August 11, 2008, 7:35 pm

I'm not an expert (and James Morris is on holiday this week) but I would hazard to guess that there are very few camcorders these days with optical viewfinders... Just as we've seen with compact digital cameras, most people prefer framing shots using 3-inch + LCD screens rather than holding it to their face.

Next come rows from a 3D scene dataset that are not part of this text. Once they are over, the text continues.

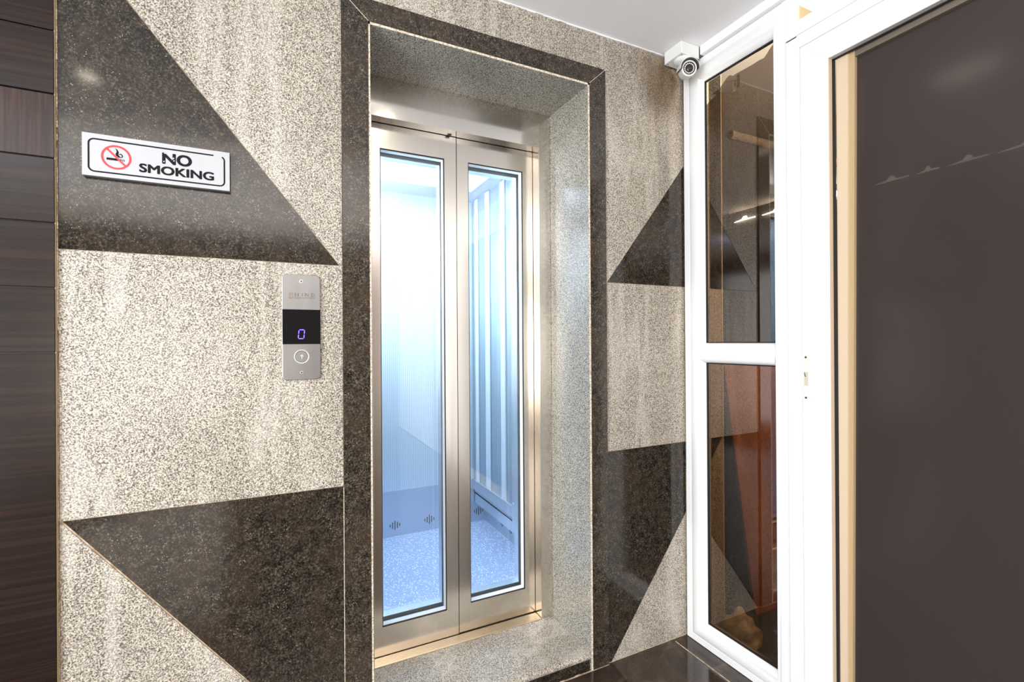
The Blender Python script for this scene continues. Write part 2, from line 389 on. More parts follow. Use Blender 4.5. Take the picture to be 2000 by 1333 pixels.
# granite surround of the opening, mitred pieces
tr = tag(empty('trim_1', (.436, 1.0, ZF)), kind='structure')
TY0 = .9945; ix0, ix1, iz = .1655, .7088, .6535
for pts in ([(X1, ZF), (ix0, ZF), (ix0, iz), (X1, TZ)], [(X2, ZF), (X2, TZ), (ix1, iz), (ix1, ZF)], [(X1+.0012, TZ), (ix0+.0006, iz+.0004), (ix1-.0006, iz+.0004), (X2-.0012, TZ)]):
    bm = bmesh.new(); prism(bm, pts, 'y', TY0, 1.010); obj('dark_granite_strip', bm, GDT, tr)
bm = bmesh.new(); prism(bm, [(X1+.0002, TZ-.0008), (X1+.0012, TZ-.0002), (ix0+.0006, iz+.0006), (ix0-.0002, iz)], 'y', TY0-.0003, TY0+.002)
prism(bm, [(X2-.0002, TZ-.0008), (X2-.0012, TZ-.0002), (ix1-.0006, iz+.0006), (ix1+.0002, iz)], 'y', TY0-.0003, TY0+.002)
obj('mitre_joint', bm, CUT, tr)
obj('side_joint', B(((X1-.0009, TY0+.0008, ZF), (X1-.0001, 1.0, -.287))), CUT, tr)
# light granite lining of the recess
ln = tag(empty('trim_2', (.436, 1.1, ZF)), kind='structure')
FY = 1.1845
obj('jamb_lining', B(((OX1, .9965, ZF), (ix1-.0006, FY+.02, iz))), GLG, ln)
obj('jamb_lining', B(((ix0+.0006, .9965, ZF), (OX0, FY+.02, iz))), GLG, ln)
obj('soffit_lining', B(((OX0, .9965, OZ), (OX1, FY+.02, iz))), GLG, ln)
obj('sawn_edge', B(((OX1-.0002, .9955, ZF), (ix1, .9968, iz)), ((ix0, .9955, ZF), (OX0+.0002, .9968, iz)), ((ix0, .9955, OZ-.0002), (ix1, .9968, iz))), CUT, ln)
# masonry behind the stone (shaft front)
struct('wall_shaft', B(((-.2, 1.10, ZF-.05), (ix0, 1.20, CZ)), ((ix1, 1.10, ZF-.05), (1.186, 1.20, CZ)), ((ix0, 1.10, iz+.001), (ix1, 1.20, CZ))), DARKR)

# ================================================================= STEP
st = tag(empty('entrance_step', (.436, 1.09, ZF)), 'low light-granite step slab with rounded front edge at the lift door', 'step')
SZ = -.7905
bm = bmesh.new(); r = .0085; pr = [(FY, SZ)]
pr = [(1.262, SZ), (1.262, SZ-.017)]+[(1.0055+.0*i, SZ-.017) for i in (0,)]
for i in range(7):
    q = math.radians(270-i*30) if i < 7 else 0
    pr.append((1.0055+r*math.cos(q), SZ-.0085+r*math.sin(q)))
P2 = [bm.verts.new((OX0+.0005, p[0], p[1])) for p in pr]; P3 = [bm.verts.new((OX1-.0005, p[0], p[1])) for p in pr]
bm.faces.new(P2); bm.faces.new(P3[::-1])
for i in range(len(pr)): bm.faces.new((P2[i], P3[i], P3[(i+1) % len(pr)], P2[(i+1) % len(pr)]))
obj('tread_slab', bm, GL, st, smooth=True)
obj('riser', B(((OX0+.0005, 1.003, ZF), (OX1-.0005, 1.262, SZ-.0172))), granite_dark('riser_granite', .8, .08), st)

# ================================================================= LIFT DOOR FRAME
fr = tag(empty('elevator_door_frame', (.436, FY, SZ)), 'brushed steel lift door frame with deep header inside the granite recess', 'door frame')
DY = 1.2204; DX0, DX1 = .2055, .6664; HZ = .553
bm = bmesh.new(); prism(bm, [(FY, HZ), (FY-.0026, .585), (FY-.0040, .606), (FY-.0048, .622), (FY-.0048, OZ-.0005), (DY+.006, OZ-.0005), (DY+.006, HZ)], 'x', OX0+.0005, .6664)
obj('header', bm, STEELH, fr, smooth=True)
obj('jamb', B(((.6668, FY, SZ), (OX1-.0004, DY+.012, OZ-.0005))), STEEL, fr, bevel=.0008)
obj('jamb', B(((OX0+.0004, FY, SZ), (DX0-.002, DY+.012, HZ-.0004))), STEEL, fr, bevel=.0008)
bm = bmesh.new(); box(bm, (OX0, DY+.004, SZ), (OX1, DY+.0045, SZ+.0001))
bm.free()
sb = bmesh.new(); box(sb, (OX0+.0006, FY, SZ), (.6650, DY+.042, SZ+.0022))
for i in range(7): box(sb, (OX0+.0006, FY+.003+i*.0045, SZ+.002), (.6650, FY+.0052+i*.0045, SZ+.0034))
obj('sill', sb, steel('sill_aluminium', (.80, .70, .56), .3, (.02, 1, 1), .03), fr)
bm = bmesh.new(); lathe(bm, (.4101, 1.2115, HZ), (0, 0, -1), [(0, .0002), (.0022, .0002), (.0022, .0012), (.0045, .0012), (.0048, .0006), (.0062, .0006), (.0062, -.001)], 24)
kh = obj('keyhole', bm, SCREW, fr); kh['label'] = 'round triangular-key release under the header'
bm = B(((DX0, DY+.028, HZ-.006), (DX1, DY+.036, HZ+.02))); obj('header_return', bm, STEELH, fr)

# ================================================================= DOOR LEAVES
def leaf(name, x0, x1, gx0, gx1, gz0, gz1, z0, z1, y, th, m, label, cat, group, glassmat, gasket=True):
    t = tag(empty(name, ((x0+x1)/2, y, z0)), label, cat, group)
    bm = bmesh.new(); O = (x0, x1, z0, z1); I = (gx0, gx1, gz0, gz1)
    ring(bm, O, I, [(0, y), (1, y), (1, y+th), (0, y+th), (0, y)], 'y')
    obj('leaf_frame', bm, m, t)
    if gasket:
        bm = bmesh.new(); O = (gx0-.0005, gx1+.0005, gz0-.0005, gz1+.0005); I = (gx0+.0013, gx1-.0013, gz0+.0013, gz1-.0013)
        ring(bm, O, I, [(0, y-.0003), (.55, y-.0003), (1, y+.001), (1, y+.004), (0, y+.004), (0, y-.0003)], 'y')
        obj('gasket', bm, RUBBER, t)
        bm = bmesh.new(); O = (gx0, gx1, gz0, gz1); I = (gx0+.0022, gx1-.0022, gz0+.0022, gz1-.0022)
        ring(bm, O, I, [(0, y+.004), (1, y+.005), (1, y+th), (0, y+th), (0, y+.004)], 'y'); obj('glazing_bead', bm, BEADM, t)
    obj('glass_pane', B(((gx0, y+th-.006, gz0), (gx1, y+th-.0035, gz1))), glassmat, t)
    return t
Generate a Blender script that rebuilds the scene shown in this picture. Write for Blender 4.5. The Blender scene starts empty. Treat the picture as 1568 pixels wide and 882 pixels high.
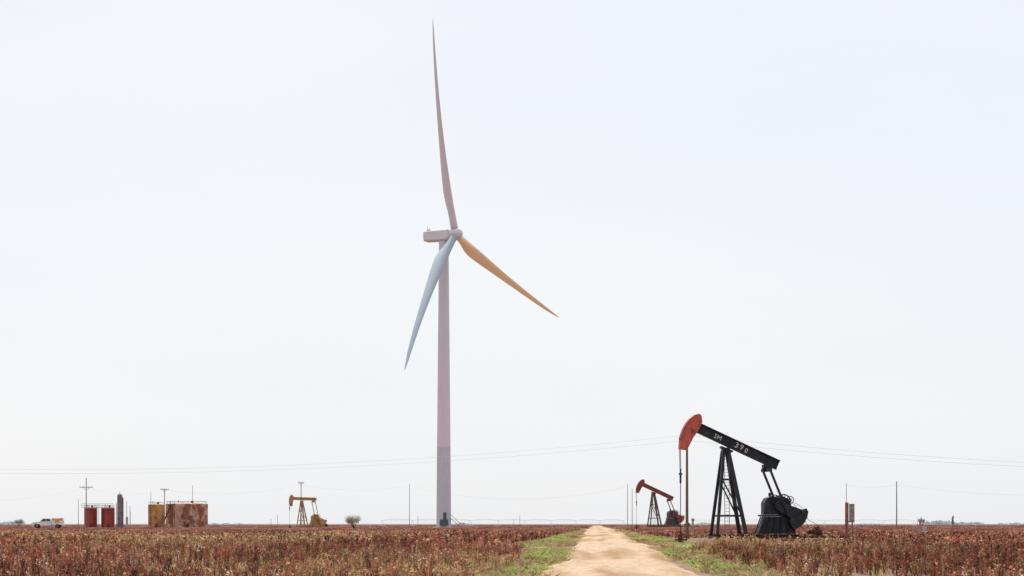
import bpy, math, random
import numpy as np
from mathutils import Vector, Matrix
random.seed(7); rng=np.random.default_rng(11)
scene=bpy.context.scene
H=1.4; F=3049.0            # eye height (m); focal length in survey units
def bx(px,d): return (px-784)/F*d          # easting of a bearing at range d
def bz(py,d): return H+(802-py)/F*d        # height of an elevation mark at range d

# ------------------------------------------------------------ materials
def mat(name,col,rough=.8,col2=None,scale=3.0,thr=(.4,.6),bump=0.0,metal=0.0,stretch=(1,1,1),detail=8,fine=.12,transl=0.0,spec=.3,uv=False):
    m=bpy.data.materials.new(name); m.use_nodes=True
    nt=m.node_tree; N=nt.nodes; L=nt.links
    b=N['Principled BSDF']; b.inputs['Roughness'].default_value=rough; b.inputs['Metallic'].default_value=metal
    b.inputs['Specular IOR Level'].default_value=spec
    tc=N.new('ShaderNodeTexCoord'); mp=N.new('ShaderNodeMapping'); mp.inputs['Scale'].default_value=stretch
    L.new(tc.outputs['Object'],mp.inputs['Vector'])
    n=N.new('ShaderNodeTexNoise'); n.inputs['Scale'].default_value=scale; n.inputs['Detail'].default_value=detail; n.inputs['Roughness'].default_value=.65
    L.new(mp.outputs[0],n.inputs['Vector'])
    r=N.new('ShaderNodeValToRGB'); r.color_ramp.elements[0].position=thr[0]; r.color_ramp.elements[1].position=thr[1]
    c2=col2 if col2 else tuple(c*.82 for c in col)
    r.color_ramp.elements[0].color=(*col,1); r.color_ramp.elements[1].color=(*c2,1)
    L.new(n.outputs['Fac'],r.inputs['Fac'])
    n2=N.new('ShaderNodeTexNoise'); n2.inputs['Scale'].default_value=scale*7; n2.inputs['Detail'].default_value=4
    L.new(mp.outputs[0],n2.inputs['Vector'])
    mr=N.new('ShaderNodeMapRange'); mr.inputs['From Min'].default_value=.3; mr.inputs['From Max'].default_value=.7
    mr.inputs['To Min'].default_value=1-fine; mr.inputs['To Max'].default_value=1+fine
    L.new(n2.outputs['Fac'],mr.inputs['Value'])
    mx=N.new('ShaderNodeVectorMath'); mx.operation='SCALE'
    L.new(r.outputs['Color'],mx.inputs[0]); L.new(mr.outputs[0],mx.inputs['Scale'])
    L.new(mx.outputs[0],b.inputs['Base Color'])
    if bump>0:
        bp=N.new('ShaderNodeBump'); bp.inputs['Strength'].default_value=.6; bp.inputs['Distance'].default_value=bump
        L.new(n2.outputs['Fac'],bp.inputs['Height']); L.new(bp.outputs[0],b.inputs['Normal'])
    return m
def attr_mat(name,transl=.35,rough=.9):
    m=bpy.data.materials.new(name); m.use_nodes=True
    nt=m.node_tree; N=nt.nodes; L=nt.links
    for n in list(N):
        if n.type=='BSDF_PRINCIPLED': N.remove(n)
    out=[n for n in N if n.type=='OUTPUT_MATERIAL'][0]
    a=N.new('ShaderNodeAttribute'); a.attribute_name='col'
    d=N.new('ShaderNodeBsdfDiffuse'); t=N.new('ShaderNodeBsdfTranslucent'); mx=N.new('ShaderNodeMixShader'); mx.inputs[0].default_value=transl
    L.new(a.outputs['Color'],d.inputs['Color']); L.new(a.outputs['Color'],t.inputs['Color'])
    L.new(d.outputs[0],mx.inputs[1]); L.new(t.outputs[0],mx.inputs[2]); L.new(mx.outputs[0],out.inputs['Surface'])
    return m

# ------------------------------------------------------------ mesh builder
class MB:
    def __init__(s): s.v=[]; s.f=[]
    def add(s,vs,fs):
        o=len(s.v); s.v+= [tuple(v) for v in vs]; s.f+=[tuple(i+o for i in f) for f in fs]
    def box(s,c,size,rot=None):
        sx,sy,sz=[k/2 for k in size]
        vs=[Vector((x,y,z)) for x in(-sx,sx) for y in(-sy,sy) for z in(-sz,sz)]
        if rot is not None: vs=[rot@v for v in vs]
        c=Vector(c); vs=[v+c for v in vs]
        s.add(vs,[(0,1,3,2),(4,6,7,5),(0,4,5,1),(2,3,7,6),(0,2,6,4),(1,5,7,3)])
    def beam(s,a,b,w,h,up=(0,1,0)):
        a=Vector(a); b=Vector(b); d=(b-a); l=d.length; d.normalize()
        u=Vector(up); u=(u-d*u.dot(d)).normalized(); k=d.cross(u)
        R=Matrix((d,u,k)).transposed()
        s.box((a+b)/2,(l,w,h),R)
    def tube(s,a,b,r1,r2=None,n=10,cap=True):
        if r2 is None:r2=r1
        a=Vector(a);b=Vector(b);d=(b-a).normalized()
        u=d.orthogonal().normalized();k=d.cross(u)
        vs=[]
        for p,r in((a,r1),(b,r2)):
            for i in range(n):
                t=2*math.pi*i/n; vs.append(p+(u*math.cos(t)+k*math.sin(t))*r)
        fs=[(i,(i+1)%n,n+(i+1)%n,n+i) for i in range(n)]
        if cap: fs+=[tuple(range(n-1,-1,-1)),tuple(range(n,2*n))]
        s.add(vs,fs)
    def path(s,pts,r,n=6):
        for a,b in zip(pts[:-1],pts[1:]): s.tube(a,b,r,r,n)
    def prism(s,poly,y0,y1):
        n=len(poly); vs=[(x,y0,z) for x,z in poly]+[(x,y1,z) for x,z in poly]
        fs=[(i,(i+1)%n,n+(i+1)%n,n+i) for i in range(n)]+[tuple(range(n-1,-1,-1)),tuple(range(n,2*n))]
        s.add(vs,fs)
    def lathe(s,prof,c=(0,0,0),n=40,cap=True):
        vs=[];m=len(prof)
        for r,z in prof:
            for i in range(n):
                t=2*math.pi*i/n; vs.append((c[0]+r*math.cos(t),c[1]+r*math.sin(t),c[2]+z))
        fs=[(j*n+i,j*n+(i+1)%n,(j+1)*n+(i+1)%n,(j+1)*n+i) for j in range(m-1) for i in range(n)]
        if cap: fs+=[tuple(range(n-1,-1,-1)),tuple(range((m-1)*n,m*n))]
        s.add(vs,fs)
    def ring(s,c,R,r,axis='y',n=24):
        pts=[]
        for i in range(n+1):
            t=2*math.pi*i/n
            if axis=='y': pts.append((c[0]+R*math.cos(t),c[1],c[2]+R*math.sin(t)))
            else: pts.append((c[0]+R*math.cos(t),c[1]+R*math.sin(t),c[2]))
        s.path(pts,r,6)
    def obj(s,name,m,parent=None,bevel=0,smooth=False):
        me=bpy.data.meshes.new(name); me.from_pydata(s.v,[],s.f); me.validate(); me.update()
        if smooth: me.shade_smooth()
        o=bpy.data.objects.new(name,me); scene.collection.objects.link(o); me.materials.append(m)
        if parent: o.parent=parent
        if bevel:
            b=o.modifiers.new('bevel','BEVEL'); b.width=bevel; b.segments=2; b.limit_method='ANGLE'
        return o
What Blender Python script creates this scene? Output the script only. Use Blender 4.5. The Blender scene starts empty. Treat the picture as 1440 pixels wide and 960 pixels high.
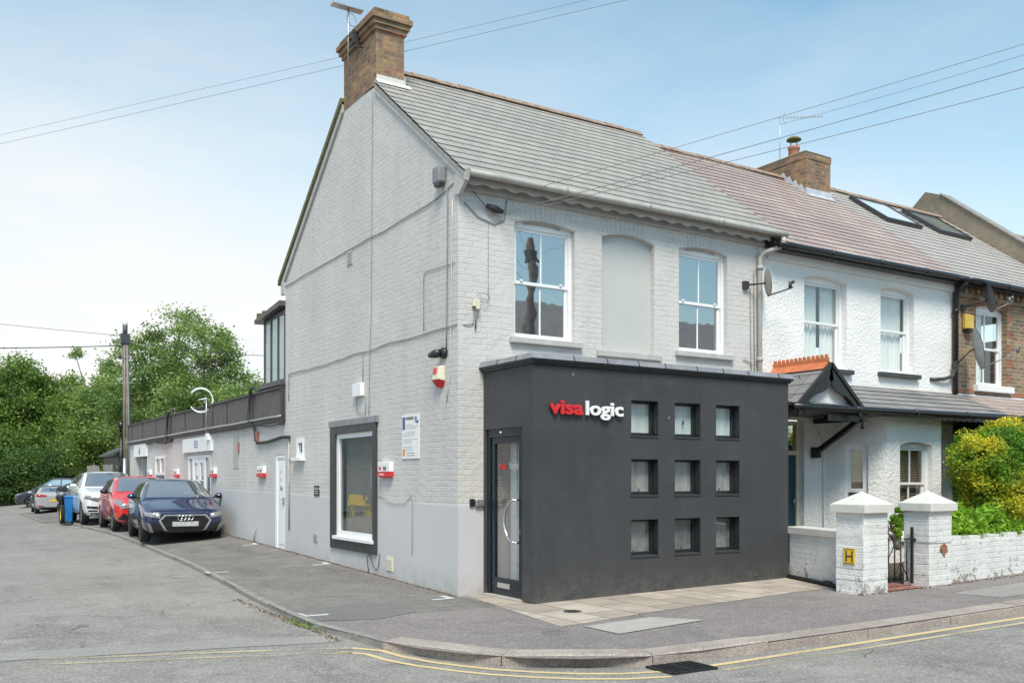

This is probably true even more for camcorders really. The solution is to improve the sunlight visibility of the LCD screens used. If you really must have an optical viewfinder I suspect you'll be researching the upper end of the market ie bulkier, semi-pro models rather than sexy little things like the HF100

James Morris

August 22, 2008, 6:00 pm

I'm back from holiday now. There really are very few camcorders left with a viewfinder for under a grand. The Canon HV30 is one, which records HDV to tape, but the AVCHD choice is virtually zero. Panasonic has recently released the HDC-HS100 and SD100, which do have viewfinders. Watch this space for full reviews!

Lee Tracey

September 1, 2008, 3:59 pm

An interesting point, at least for me, is the ability or not, for the camera to output its video and audio stream directly to a hard drive rather than record storage internally to a built-in flash or an inserted SD card. If I can provide external DC power and also record direct to a HDD, even via a PC, and retain the full 2 megapixel or 8M or higher, then I have a low cost megapixel camera I can use as a CCTV surveillance camera and at a reasonable price. Can this Canon provide that facility or can any other camcorder provide it?

Gavin Hamer

September 5, 2008, 6:09 pm

Sweet video review, although perhaps the skyline in the background at the start should be Bracknell? ;-)

Andy Vandervell

September 5, 2008, 9:06 pm

Aha, in fact all the backgrounds are from IPC Media's office in London. Frankly, you wouldn't want backgrounds from Bracknell. ;)

Chew Hock Aun

September 19, 2008, 6:51 am

There is no mention here that lesser moving parts and motor noise predominant in previous Canon models (mini DV) can prove to be a buyer's point. My attempts to replace the recorder head on my Panasonic antiquated camcorder could set me back at least RM 400.00 to RM 600.00. I presume hard disks will also consume battery power enough to reduce the usage time on any one charge.

Geoff Richards

September 19, 2008, 11:42 am

The power consumption by the hard disk is not a significant issue. They are low power and there is no problem with battery life. Higher capacity batteries are available if you really need longer life.

Never underestimate the convenience of having video stored on disc already, and my box of dozens of miniDV can attest - I just can't face having to rip them to my PC in slow-ass real time :(

If I could just drag & drop the entire footage like you can from Flash / HDD-based camcorders, I would do a lot more editing than I currently do.